----- Recorded information

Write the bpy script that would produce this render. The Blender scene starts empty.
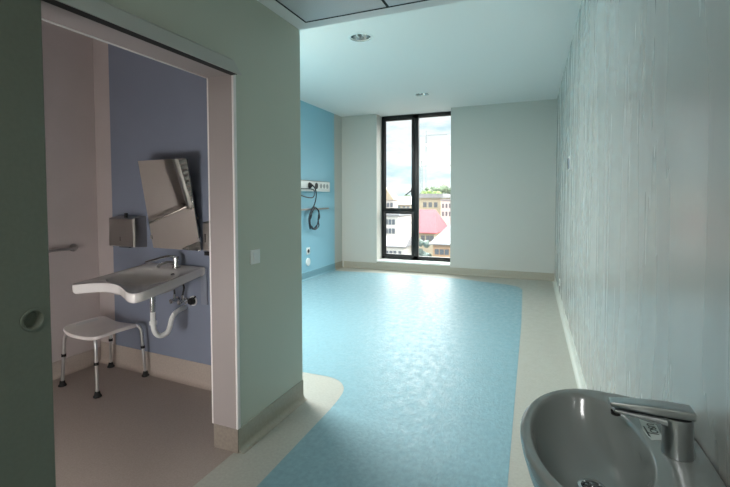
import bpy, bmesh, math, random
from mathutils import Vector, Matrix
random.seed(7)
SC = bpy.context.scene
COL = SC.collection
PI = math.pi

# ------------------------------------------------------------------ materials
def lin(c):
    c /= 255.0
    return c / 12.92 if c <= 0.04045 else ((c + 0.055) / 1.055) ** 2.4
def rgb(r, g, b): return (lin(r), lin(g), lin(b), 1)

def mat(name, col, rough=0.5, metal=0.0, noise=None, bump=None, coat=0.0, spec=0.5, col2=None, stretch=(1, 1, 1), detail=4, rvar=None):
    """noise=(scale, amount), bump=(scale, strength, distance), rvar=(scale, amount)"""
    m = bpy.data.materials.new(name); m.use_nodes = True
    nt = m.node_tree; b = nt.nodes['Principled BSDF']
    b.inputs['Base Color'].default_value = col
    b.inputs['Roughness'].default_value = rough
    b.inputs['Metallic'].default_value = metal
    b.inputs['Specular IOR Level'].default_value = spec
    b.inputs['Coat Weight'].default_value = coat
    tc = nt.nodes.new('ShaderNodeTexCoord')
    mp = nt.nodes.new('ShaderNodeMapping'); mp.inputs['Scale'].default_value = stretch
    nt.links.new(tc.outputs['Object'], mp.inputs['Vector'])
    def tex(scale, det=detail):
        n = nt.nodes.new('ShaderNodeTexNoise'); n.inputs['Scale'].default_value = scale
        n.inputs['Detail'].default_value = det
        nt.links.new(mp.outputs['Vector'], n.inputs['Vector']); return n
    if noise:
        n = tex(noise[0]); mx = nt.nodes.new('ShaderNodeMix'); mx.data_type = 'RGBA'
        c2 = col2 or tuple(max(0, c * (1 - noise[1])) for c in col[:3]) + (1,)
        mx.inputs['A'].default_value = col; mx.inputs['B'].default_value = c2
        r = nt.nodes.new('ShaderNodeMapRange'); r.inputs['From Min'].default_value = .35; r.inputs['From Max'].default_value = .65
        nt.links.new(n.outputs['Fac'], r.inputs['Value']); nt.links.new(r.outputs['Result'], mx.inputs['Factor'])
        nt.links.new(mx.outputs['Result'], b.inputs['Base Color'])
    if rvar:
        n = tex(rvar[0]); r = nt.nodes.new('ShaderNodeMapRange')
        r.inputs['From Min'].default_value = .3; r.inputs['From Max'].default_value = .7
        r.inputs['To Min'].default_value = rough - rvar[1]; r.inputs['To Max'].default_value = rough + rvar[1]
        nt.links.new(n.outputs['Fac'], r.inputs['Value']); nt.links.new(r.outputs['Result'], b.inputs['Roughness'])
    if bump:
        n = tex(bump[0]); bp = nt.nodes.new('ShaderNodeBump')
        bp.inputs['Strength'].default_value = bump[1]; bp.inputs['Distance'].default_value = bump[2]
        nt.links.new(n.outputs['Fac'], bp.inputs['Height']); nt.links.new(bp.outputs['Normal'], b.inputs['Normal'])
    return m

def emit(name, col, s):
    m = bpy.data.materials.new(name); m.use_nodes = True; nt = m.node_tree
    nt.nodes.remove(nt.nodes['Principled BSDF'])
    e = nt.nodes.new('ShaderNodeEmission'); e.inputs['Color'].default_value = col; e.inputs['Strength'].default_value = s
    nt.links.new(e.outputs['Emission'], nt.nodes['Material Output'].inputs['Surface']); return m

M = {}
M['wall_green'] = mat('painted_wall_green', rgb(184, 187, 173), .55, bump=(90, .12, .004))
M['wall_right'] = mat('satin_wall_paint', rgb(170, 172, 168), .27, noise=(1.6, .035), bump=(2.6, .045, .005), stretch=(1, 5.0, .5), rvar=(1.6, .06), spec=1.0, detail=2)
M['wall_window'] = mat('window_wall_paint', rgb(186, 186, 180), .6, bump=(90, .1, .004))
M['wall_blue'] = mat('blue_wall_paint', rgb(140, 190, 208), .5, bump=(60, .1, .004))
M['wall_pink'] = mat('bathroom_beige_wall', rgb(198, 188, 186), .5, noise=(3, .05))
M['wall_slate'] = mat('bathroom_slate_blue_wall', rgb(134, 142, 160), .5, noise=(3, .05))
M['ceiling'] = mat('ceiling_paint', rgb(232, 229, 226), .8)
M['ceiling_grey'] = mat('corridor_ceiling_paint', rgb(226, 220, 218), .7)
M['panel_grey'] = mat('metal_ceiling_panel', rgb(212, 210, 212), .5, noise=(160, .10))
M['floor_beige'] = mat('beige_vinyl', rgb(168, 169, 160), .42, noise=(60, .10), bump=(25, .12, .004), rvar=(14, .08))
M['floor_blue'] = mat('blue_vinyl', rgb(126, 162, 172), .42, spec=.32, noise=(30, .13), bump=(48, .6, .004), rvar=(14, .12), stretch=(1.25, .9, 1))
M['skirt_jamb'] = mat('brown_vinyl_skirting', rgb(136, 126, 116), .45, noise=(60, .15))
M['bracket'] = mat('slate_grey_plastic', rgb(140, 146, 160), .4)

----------

• _Directive_
Skip every picture and return the lines above from the top through the one that contains "def rgb(r, g, b): return".

• _Output below_
Write the bpy script that would produce this render. The Blender scene starts empty.
import bpy, bmesh, math, random
from mathutils import Vector, Matrix
random.seed(7)
SC = bpy.context.scene
COL = SC.collection
PI = math.pi

# ------------------------------------------------------------------ materials
def lin(c):
    c /= 255.0
    return c / 12.92 if c <= 0.04045 else ((c + 0.055) / 1.055) ** 2.4
def rgb(r, g, b): return (lin(r), lin(g), lin(b), 1)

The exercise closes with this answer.